Problem description
Go from the first line to the line with "tag(g, 'dry brown" and return those lines verbatim, ends included.
--- START Source excerpt ---
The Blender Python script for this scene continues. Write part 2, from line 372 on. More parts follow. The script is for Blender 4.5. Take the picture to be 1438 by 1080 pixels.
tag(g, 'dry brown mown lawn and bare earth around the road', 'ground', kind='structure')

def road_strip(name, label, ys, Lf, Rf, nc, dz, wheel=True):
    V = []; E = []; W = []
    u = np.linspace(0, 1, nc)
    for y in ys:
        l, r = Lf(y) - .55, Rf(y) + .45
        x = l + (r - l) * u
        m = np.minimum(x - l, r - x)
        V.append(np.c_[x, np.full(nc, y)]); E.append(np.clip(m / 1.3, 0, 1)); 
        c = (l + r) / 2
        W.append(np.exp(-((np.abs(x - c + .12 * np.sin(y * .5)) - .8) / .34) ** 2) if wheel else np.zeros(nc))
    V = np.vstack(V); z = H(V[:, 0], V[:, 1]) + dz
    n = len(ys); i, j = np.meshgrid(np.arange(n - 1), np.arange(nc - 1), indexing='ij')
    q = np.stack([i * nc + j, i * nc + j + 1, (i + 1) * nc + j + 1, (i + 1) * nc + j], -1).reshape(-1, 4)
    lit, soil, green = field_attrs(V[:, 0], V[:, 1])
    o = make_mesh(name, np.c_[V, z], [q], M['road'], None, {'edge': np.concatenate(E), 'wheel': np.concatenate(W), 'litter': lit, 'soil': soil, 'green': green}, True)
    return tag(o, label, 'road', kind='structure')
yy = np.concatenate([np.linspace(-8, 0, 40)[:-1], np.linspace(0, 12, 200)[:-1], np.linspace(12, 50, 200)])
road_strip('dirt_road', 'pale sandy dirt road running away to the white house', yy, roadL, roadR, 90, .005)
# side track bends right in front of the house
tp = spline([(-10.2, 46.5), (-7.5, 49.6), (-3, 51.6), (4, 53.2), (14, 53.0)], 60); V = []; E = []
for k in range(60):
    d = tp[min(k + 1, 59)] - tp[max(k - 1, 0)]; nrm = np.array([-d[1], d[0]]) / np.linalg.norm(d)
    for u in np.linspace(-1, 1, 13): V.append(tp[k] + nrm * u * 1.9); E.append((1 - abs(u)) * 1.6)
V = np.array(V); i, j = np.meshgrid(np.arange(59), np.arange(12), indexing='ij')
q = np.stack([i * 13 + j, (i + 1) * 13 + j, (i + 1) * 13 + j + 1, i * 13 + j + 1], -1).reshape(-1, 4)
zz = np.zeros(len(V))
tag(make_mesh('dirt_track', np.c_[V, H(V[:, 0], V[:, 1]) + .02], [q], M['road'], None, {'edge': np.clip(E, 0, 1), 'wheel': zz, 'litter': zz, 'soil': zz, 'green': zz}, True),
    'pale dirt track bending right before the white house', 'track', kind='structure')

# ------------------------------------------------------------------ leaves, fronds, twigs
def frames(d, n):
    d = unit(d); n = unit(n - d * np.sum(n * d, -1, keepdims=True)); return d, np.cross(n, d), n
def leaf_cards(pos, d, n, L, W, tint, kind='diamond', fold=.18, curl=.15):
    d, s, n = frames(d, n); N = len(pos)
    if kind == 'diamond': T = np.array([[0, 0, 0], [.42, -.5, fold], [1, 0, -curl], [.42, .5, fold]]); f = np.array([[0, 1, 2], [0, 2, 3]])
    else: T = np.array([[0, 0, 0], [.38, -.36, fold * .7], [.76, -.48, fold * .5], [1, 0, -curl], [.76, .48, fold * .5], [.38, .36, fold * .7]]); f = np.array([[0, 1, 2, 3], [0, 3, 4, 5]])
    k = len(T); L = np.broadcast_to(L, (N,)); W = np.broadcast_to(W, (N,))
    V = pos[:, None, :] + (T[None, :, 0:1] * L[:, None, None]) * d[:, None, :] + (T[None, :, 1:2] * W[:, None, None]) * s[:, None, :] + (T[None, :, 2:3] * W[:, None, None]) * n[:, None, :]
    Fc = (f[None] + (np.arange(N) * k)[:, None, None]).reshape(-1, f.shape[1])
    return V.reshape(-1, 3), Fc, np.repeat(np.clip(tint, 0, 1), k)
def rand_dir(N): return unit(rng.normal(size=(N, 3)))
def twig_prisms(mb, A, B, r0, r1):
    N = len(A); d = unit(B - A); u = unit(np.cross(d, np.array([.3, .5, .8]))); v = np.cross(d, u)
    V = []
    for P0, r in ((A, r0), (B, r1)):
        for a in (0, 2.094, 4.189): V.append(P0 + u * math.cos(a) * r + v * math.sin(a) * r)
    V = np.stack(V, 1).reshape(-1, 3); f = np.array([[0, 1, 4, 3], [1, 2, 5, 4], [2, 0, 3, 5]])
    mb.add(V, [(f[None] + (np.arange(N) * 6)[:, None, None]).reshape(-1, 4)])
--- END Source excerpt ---
Full solution
The Blender Python script for this scene continues. Write part 2, from line 372 on. More parts follow. The script is for Blender 4.5. Take the picture to be 1438 by 1080 pixels.
tag(g, 'dry brown mown lawn and bare earth around the road', 'ground', kind='structure')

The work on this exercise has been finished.